Voici un extrait d’une de ces lettres, dont le titre est Travailler ensemble.
"La coopération est une nécessité absolue dans un monde à ce point écartelé entre convictions nationales et religieuses, disparités économiques, sur et sous-développement intellectuel. Une certaine forme de coopération existe dans les relations très proches - la famille par exemple - mais au-delà, persistent toujours les différences d’opinions, de tendances et de savoirs. L’ambition et la jalousie renforcent encore ces différences, ce qui fait évidement obstacle à la coopération
(…)
La coopération est indispensable, mais elle ne peut exister quand chaque individu est en compétition avec autrui et à la poursuite de son accomplissement personnel.
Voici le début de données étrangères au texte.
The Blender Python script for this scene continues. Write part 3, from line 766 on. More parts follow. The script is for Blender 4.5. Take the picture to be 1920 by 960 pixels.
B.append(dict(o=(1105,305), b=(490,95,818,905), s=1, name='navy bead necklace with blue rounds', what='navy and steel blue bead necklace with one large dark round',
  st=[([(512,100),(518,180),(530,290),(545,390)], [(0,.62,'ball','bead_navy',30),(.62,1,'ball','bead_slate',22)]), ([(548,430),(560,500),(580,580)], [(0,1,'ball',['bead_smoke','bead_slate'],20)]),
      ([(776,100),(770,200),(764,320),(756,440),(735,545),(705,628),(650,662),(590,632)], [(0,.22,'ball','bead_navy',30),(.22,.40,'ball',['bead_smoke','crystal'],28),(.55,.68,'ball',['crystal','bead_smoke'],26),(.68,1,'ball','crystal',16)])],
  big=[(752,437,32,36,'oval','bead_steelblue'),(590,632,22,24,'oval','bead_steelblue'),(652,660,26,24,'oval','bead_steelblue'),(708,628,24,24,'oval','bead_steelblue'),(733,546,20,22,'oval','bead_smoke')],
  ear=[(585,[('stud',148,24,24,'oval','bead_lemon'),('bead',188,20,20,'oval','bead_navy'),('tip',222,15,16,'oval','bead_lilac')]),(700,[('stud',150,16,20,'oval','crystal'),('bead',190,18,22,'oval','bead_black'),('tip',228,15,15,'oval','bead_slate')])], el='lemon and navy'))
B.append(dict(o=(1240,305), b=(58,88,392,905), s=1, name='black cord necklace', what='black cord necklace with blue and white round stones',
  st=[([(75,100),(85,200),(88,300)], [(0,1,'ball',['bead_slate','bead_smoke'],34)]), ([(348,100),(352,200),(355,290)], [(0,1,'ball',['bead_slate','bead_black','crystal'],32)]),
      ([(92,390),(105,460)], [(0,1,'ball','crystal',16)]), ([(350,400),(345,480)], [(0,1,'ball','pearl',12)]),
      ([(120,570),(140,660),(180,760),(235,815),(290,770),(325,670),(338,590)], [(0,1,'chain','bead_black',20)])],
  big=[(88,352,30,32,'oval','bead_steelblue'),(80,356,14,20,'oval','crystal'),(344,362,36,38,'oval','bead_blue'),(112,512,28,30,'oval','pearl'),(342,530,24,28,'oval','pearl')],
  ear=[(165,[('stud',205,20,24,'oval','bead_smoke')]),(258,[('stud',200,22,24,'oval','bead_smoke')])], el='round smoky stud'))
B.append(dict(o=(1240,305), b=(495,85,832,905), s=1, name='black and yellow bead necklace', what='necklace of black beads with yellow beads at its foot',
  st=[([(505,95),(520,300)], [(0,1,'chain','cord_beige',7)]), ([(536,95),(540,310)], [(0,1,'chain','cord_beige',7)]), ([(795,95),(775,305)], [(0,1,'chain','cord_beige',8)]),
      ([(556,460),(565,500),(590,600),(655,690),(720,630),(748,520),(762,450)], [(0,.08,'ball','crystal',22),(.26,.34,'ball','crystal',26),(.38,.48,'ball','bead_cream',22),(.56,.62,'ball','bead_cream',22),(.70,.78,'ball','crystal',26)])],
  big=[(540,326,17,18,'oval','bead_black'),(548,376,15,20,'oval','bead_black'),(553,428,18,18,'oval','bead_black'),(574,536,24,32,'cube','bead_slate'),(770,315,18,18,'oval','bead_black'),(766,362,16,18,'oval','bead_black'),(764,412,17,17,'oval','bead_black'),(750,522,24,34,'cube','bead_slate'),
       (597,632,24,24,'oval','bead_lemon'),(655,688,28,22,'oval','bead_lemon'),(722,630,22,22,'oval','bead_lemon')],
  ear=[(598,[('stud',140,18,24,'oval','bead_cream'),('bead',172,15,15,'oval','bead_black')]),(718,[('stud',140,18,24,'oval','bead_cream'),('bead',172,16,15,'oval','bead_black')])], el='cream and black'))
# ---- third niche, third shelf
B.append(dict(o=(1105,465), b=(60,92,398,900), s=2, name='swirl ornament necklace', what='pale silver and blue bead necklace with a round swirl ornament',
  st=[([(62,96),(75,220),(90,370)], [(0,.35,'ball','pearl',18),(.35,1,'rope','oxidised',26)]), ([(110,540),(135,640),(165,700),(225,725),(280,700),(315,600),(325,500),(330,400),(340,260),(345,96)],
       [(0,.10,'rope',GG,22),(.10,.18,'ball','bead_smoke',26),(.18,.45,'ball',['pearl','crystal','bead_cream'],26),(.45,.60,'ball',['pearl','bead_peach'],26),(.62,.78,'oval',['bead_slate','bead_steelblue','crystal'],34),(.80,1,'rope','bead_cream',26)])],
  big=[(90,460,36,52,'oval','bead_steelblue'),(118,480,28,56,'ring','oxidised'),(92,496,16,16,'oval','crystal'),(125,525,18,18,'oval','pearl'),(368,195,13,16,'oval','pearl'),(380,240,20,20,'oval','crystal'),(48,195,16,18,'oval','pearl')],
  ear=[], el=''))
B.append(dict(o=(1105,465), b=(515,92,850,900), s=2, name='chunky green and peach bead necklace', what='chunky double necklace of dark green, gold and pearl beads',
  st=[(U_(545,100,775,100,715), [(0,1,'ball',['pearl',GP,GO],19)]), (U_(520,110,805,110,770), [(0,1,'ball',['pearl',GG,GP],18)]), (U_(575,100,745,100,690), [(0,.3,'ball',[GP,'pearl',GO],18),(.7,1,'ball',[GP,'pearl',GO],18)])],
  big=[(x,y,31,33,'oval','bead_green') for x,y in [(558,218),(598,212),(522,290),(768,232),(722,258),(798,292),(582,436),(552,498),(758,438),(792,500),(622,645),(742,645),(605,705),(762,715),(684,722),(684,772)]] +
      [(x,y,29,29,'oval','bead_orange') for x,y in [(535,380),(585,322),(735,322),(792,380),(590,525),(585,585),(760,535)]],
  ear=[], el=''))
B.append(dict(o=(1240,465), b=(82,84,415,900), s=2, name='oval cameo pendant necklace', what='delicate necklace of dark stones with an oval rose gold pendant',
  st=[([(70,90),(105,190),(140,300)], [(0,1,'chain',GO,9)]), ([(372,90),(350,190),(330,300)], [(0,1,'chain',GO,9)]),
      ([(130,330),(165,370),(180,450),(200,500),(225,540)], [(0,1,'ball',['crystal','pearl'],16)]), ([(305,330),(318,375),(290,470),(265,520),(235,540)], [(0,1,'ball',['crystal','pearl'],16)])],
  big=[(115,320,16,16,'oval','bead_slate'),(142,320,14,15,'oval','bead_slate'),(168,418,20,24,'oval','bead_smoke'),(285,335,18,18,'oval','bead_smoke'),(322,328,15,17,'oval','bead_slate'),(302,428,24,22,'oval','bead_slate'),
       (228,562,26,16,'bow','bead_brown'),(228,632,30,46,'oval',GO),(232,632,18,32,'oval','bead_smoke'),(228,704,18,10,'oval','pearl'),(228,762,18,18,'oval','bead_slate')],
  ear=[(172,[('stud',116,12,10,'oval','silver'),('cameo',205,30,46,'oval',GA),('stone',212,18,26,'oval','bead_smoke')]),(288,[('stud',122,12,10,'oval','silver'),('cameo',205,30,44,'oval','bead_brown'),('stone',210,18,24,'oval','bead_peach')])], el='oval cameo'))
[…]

Pour pouvoir coopérer il ne peut y avoir de notion d’individu, de famille ou d’accomplissement national, car cet accomplissement ne fait qu’accentuer les clivages, rendant impossible toute coopération.
(…)
Lorsque vous voyez tout cela, non comme un concept descriptif mais comme un danger pour le bien être global de l’humanité, cette perspective même suscite une action qui sera non agressive et donc coopérative. Voir, c’est aimer, et celui qui aime est en état de coopération. Et en comprenant ce qu’est la coopération, il verra aussi quand il convient de ne pas coopérer. 
Nous vivons depuis si longtemps sous le joug des schémas établis que notre existence s’est écoulée dans la tradition, et la liberté, l’amour, la coopération ont perdu leurs signification fondamentale. L’éducation doit briser ces schémas."